2023 Volume 123 Pages 85-101
Francis Ponge, poète des Lumières ?
Science, Modernité, Autrui. À propos du Texte sur l’électricité
Shinsuke OTA
À partir de la période de la Seconde Guerre mondiale, Francis Ponge s’affirme en poète des Lumières qui s’attache à éclairer la vérité des choses. Mais dans ses œuvres, l’articulation de la poésie et de la science n’est pas toujours nette. D’où notre question : Ponge est-il vraiment un poète des Lumières ? Pour apporter une réponse à cette question, notre étude se propose d’examiner un des grands textes de cet auteur, le Texte sur l’électricité (1954).
Dans ce texte rédigé sur commande, Ponge se réfère aux ouvrages des savants pour en composer un « hymne à l’électricité ». La recension des ouvrages scientifiques lui permet de conclure que la science des hommes n’a aucunement progressé. Ce faisant, il évoque un changement de la sensibilité après l’installation de l’électricité dans la vie, quì est qualifié de « modification irréversible du goût ». Qu’est-ce que Ponge problématise dans cette observation ?
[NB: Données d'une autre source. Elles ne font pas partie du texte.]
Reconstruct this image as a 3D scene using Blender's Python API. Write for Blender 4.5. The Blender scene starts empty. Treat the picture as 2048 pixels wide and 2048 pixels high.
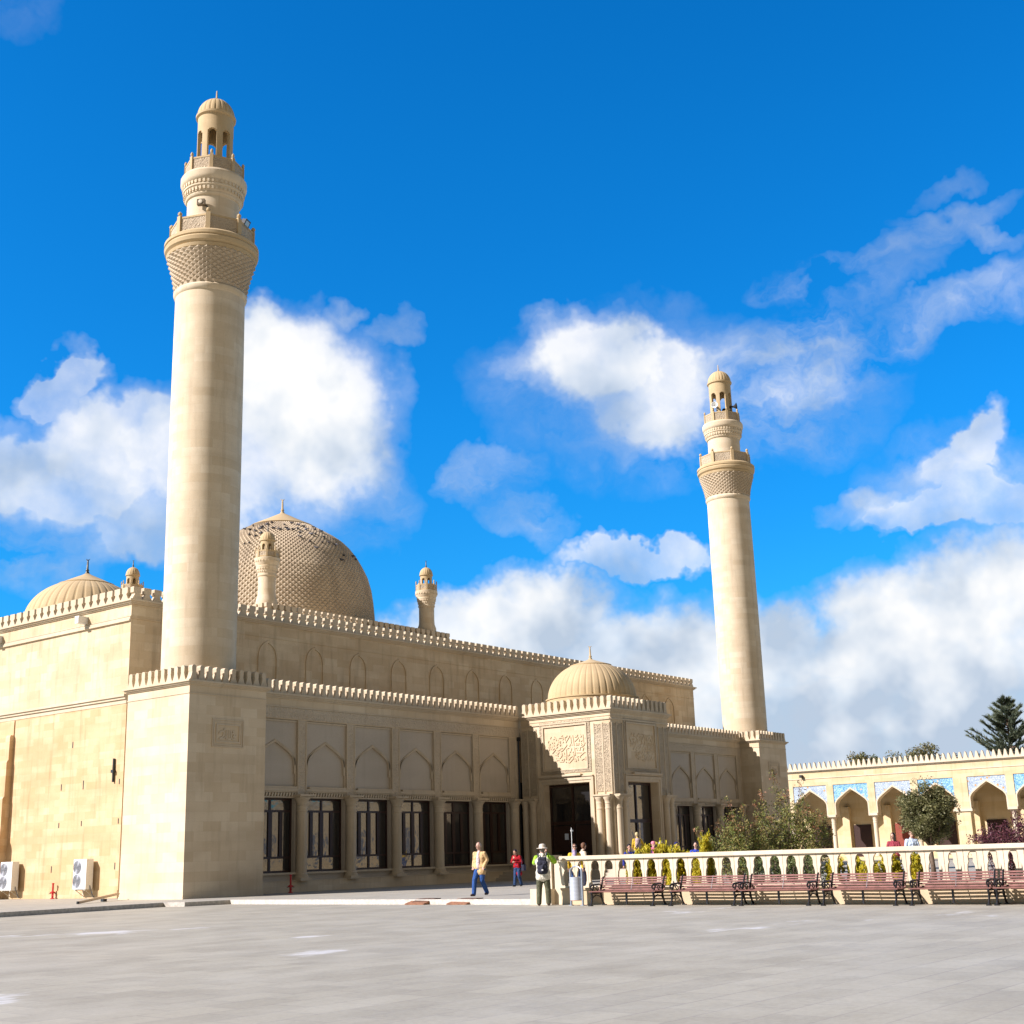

L’analyse et la lecture du texte montrent que Ponge voit dans l’électricité deux éléments. L’un est sa commodité, souvent liée à sa modernité, l’autre son caractère qui échappe à l’intelligence et à la perception. C’est ce second qui a exercé une influence profonde sur la sensibilité des hommes : en les privant du contact direct avec le monde, l’éléctricité a rendu ce dernier impénétrable ou « discontinu ». Le concept d’« autrui », proposé par Deleuze, nous permet de mieux comprendre la portée épistémologique de ce texte. Dans la dernière partie de l’œuvre s’expliquent l’éthique et l’esthétique de ce Nouveau Monde. Ce n’est plus le savant qui y prononce la vérité, mais le poète qui accomplit cette tâche sacrée, tel un « prophète ».